Selling Cooking to Non-Cooks ON THE FOOD NETWORK: LUST, WEIRDOS, SATURATED FAT
By Katrina Brooker

(FORTUNE Magazine) – Just two years ago the Food Network was a flop. Ratings were so low they were almost undetectable. During one ten-month stretch, there were three different owners and three different CEOs. One former employee recalls getting hired and laid off in the space of just three weeks because, she was told, the network couldn't afford her $15,000-a-year salary.

Then, in June 1996, Erica Gruen, a fast-talking, no-fuss New Yorker, took over as CEO. "People said I was making a big career mistake," she says. But to Gruen, fixing the Food Network was a no-brainer. Dump the has-been chefs, she declared. Out with the talking-head-behind-a-stove. Stop lecturing viewers--entertain them!

Gruen introduced offbeat programs like Ready-Set-Cook, a game show that pits celebrity chefs against each other, and Surreal Gourmet, which features bizarre recipes like dishwater-poached salmon.
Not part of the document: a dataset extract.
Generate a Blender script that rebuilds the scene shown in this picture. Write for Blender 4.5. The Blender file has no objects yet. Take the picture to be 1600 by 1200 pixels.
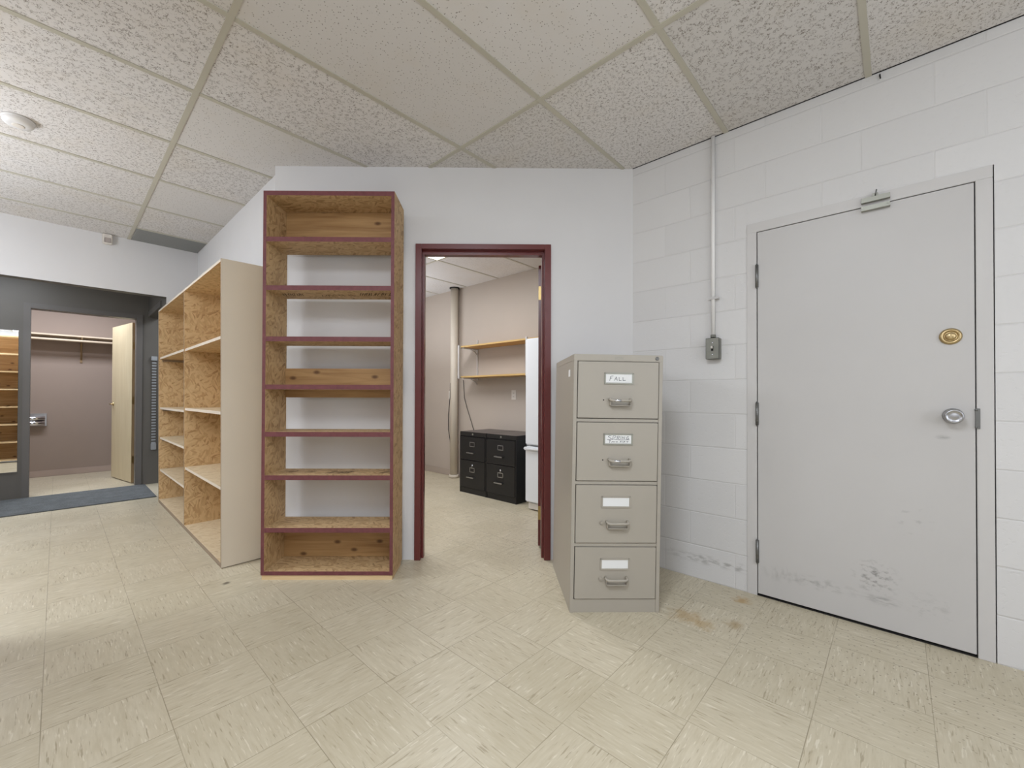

One giant new hit, Two Fat Ladies, follows two, well, fat British women who ride around on their motorcycle and sidecar, extolling the virtues of butter, mayonnaise, and clotted cream.

Whereas the Food Network used to bring in 62-year-old housewives in droves, it's now hot with urban hipsters who think cooking means toasting a bagel. "It's weird," concedes 23-year-old Eric Schmeltzer when asked why he watches the Food Network--let alone why he runs a Website devoted to the channel. The self-professed "macho man," who lives in Washington, D.C., claims he can barely boil water. "But it's the same reason I watch sports--[cooking] is something that I really can't do, so I like to watch someone who can."

Someone like Emeril. The network's new No. 1 show, Emeril Live, isn't about cooking. It's about lust. It's about viewers hungering for a swarthy, 37-year-old chef, Emeril Lagasse, who oozes sex appeal as he sweats over his boiling pots. Last fall, when the network set up a hot line to give away tickets for Emeril, 50,000 fans called within 22 minutes. "Emeril is starting to act like Elvis," sniffs Hartford Courant TV critic James Endrst.

Snobs be damned. This cooking Elvis has helped double the Food Network's subscriber base to 32 million viewers. With 75,000 prime-time viewers, ratings are twice what they were two years ago--still tiny, but the audience is a favorite with advertisers: high income, highly educated, ages 25 to 55. Last year the network signed on more than 80 new advertisers, including AT&T, American Express, and Toyota. After losing piles of cash since its 1993 launch, the Food Network is finally expected to break even next year on revenues of $40 million.

This is good news for the network's parent company, Cincinnati-based E.W. Scripps. Analysts say the Food Network's success has helped boost Scripps' stock price by 40% during the past 12 months. Scripps CEO William Burleigh is pleased by the network's ratings--and smitten by Two Fat Ladies. "I'm hooked," he says, "on those crazy ladies on the motorcycles."